His long-running series New Lives In The Wild has seen him immerse himself in the lives of those who choose to settle off-grid.

This book is a reflection on his experiences, mistakes, lessons, morals and visions for the future.

It’s funny and witty, a thoroughly humanistic account of life in the wilderness.

19) World War II Map by Map - DK

Following World War II in exquisite detail from land to sea and air, this excellent historical work animates the conflict with visual maps and overlays that help explain its development.

This book was actually written by a full team of war historians with senior historian Richard Overton at the helm, so you can be assured of its historical rigour and depth of research.

The maps and archival photographs really bring this book to life, helping the reader visualise the mechanics of the war and how it came to a head in 1945.

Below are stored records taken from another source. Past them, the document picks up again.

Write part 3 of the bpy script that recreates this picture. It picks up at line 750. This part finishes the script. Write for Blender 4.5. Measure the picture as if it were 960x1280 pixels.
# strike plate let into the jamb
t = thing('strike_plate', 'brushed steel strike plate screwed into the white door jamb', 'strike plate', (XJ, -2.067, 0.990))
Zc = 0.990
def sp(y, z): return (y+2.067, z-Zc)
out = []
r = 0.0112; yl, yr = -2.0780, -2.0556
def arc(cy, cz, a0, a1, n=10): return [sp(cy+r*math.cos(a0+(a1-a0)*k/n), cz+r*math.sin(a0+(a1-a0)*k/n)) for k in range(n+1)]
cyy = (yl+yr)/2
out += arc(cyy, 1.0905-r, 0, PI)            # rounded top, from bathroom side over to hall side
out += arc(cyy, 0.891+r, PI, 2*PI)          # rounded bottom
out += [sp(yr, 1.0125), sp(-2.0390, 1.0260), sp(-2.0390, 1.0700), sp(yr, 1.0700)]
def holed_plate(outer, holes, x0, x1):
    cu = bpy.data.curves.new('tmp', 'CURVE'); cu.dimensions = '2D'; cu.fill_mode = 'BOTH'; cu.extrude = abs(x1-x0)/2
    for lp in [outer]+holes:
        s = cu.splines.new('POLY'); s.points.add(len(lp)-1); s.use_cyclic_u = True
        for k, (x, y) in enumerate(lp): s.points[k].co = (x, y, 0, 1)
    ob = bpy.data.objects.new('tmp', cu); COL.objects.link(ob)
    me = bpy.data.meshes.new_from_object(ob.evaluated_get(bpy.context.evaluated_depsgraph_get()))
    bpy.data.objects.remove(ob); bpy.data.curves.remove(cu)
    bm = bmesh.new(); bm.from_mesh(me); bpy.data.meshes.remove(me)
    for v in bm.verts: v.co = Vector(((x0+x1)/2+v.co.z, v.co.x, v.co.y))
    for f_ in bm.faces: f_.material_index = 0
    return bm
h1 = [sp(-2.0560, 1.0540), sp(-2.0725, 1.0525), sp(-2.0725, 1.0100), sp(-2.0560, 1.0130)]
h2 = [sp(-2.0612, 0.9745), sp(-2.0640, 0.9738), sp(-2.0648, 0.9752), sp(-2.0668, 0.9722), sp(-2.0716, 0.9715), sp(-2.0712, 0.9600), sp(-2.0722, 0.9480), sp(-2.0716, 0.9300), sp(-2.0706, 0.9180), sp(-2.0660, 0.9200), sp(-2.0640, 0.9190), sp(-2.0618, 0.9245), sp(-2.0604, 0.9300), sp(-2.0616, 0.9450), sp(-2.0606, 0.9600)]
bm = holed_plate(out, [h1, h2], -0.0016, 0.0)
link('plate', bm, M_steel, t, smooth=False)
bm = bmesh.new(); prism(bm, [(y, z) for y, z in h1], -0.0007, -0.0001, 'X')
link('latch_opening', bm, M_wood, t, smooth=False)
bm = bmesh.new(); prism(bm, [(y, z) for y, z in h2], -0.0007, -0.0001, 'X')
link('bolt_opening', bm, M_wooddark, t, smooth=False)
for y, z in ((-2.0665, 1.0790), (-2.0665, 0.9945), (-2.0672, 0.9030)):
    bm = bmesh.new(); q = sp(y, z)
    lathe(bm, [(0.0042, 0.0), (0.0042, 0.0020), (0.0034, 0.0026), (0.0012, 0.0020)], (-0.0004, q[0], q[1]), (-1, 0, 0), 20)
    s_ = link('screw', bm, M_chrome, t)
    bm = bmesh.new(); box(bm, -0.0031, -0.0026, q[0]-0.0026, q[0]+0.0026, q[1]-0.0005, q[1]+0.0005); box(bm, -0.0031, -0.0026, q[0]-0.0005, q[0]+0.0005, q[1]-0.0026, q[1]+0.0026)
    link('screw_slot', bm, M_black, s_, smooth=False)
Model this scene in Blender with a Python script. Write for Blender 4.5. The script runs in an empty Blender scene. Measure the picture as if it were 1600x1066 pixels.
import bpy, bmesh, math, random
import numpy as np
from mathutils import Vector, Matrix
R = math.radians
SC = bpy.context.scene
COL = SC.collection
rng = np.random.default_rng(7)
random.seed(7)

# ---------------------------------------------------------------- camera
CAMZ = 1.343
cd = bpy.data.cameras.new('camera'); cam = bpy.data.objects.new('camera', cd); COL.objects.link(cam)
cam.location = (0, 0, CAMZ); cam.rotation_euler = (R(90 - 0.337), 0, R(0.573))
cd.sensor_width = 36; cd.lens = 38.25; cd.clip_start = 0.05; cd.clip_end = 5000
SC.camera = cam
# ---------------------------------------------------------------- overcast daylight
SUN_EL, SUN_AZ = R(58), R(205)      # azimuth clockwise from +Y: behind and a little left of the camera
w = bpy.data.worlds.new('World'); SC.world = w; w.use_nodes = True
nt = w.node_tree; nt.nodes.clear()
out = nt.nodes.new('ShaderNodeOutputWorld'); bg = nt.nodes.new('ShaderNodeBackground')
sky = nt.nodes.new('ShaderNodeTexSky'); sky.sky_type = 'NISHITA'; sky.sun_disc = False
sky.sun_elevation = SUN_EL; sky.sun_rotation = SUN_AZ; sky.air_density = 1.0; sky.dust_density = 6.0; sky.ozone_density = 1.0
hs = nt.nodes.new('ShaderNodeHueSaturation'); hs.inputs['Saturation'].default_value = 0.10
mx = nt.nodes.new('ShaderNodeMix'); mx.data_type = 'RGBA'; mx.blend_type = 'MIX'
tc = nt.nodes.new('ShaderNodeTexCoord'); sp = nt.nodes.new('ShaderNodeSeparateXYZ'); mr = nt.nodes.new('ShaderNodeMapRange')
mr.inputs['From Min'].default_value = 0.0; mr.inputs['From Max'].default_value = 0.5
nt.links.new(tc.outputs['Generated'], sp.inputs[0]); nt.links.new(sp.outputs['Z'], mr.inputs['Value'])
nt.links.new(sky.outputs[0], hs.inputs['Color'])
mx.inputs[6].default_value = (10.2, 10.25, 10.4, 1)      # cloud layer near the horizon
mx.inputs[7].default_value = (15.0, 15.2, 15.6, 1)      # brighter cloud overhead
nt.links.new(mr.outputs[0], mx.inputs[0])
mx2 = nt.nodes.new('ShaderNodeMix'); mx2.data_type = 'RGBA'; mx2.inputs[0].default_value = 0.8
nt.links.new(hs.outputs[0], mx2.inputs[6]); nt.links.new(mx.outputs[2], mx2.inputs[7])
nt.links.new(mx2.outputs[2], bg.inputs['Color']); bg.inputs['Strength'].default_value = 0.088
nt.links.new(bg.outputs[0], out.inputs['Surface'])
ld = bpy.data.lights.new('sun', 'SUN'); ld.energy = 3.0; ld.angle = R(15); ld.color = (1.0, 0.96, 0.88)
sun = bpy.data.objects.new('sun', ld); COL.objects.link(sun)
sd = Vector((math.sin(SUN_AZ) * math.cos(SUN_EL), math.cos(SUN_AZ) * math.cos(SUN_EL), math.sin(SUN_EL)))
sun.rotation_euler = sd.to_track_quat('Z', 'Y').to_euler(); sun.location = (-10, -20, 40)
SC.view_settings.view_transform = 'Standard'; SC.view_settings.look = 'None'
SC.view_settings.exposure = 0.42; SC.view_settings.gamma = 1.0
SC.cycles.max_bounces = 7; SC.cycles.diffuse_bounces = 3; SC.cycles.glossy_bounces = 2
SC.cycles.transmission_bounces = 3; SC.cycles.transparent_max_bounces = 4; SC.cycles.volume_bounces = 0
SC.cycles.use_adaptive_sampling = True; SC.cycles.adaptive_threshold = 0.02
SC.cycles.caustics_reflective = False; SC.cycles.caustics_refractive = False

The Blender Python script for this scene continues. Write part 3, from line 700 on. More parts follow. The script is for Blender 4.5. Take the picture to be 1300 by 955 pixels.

20) Forces of Nature - Brian Cox and Andrew Cohen

Brian Cox and his long-term writing partner and BBC producer Andrew Cohen’s Forces of Nature is riveting and original in its investigation of the laws of nature.

Instead of looking at the universal macro, this book looks at the universal micro, the forces that shape everything from snowflakes to the spirals of the galaxies.

Brian Cox’s extremely popular and evocative narrative style really animates these complex concepts, making the entire book feel like the story is being read to you.

Bringing some of the earth’s and universe’s most bizarre natural phenomena to the fore and exploring the intrinsic link that exists therein, Cox is able to enlighten his audience in a highly memorable and impactful way.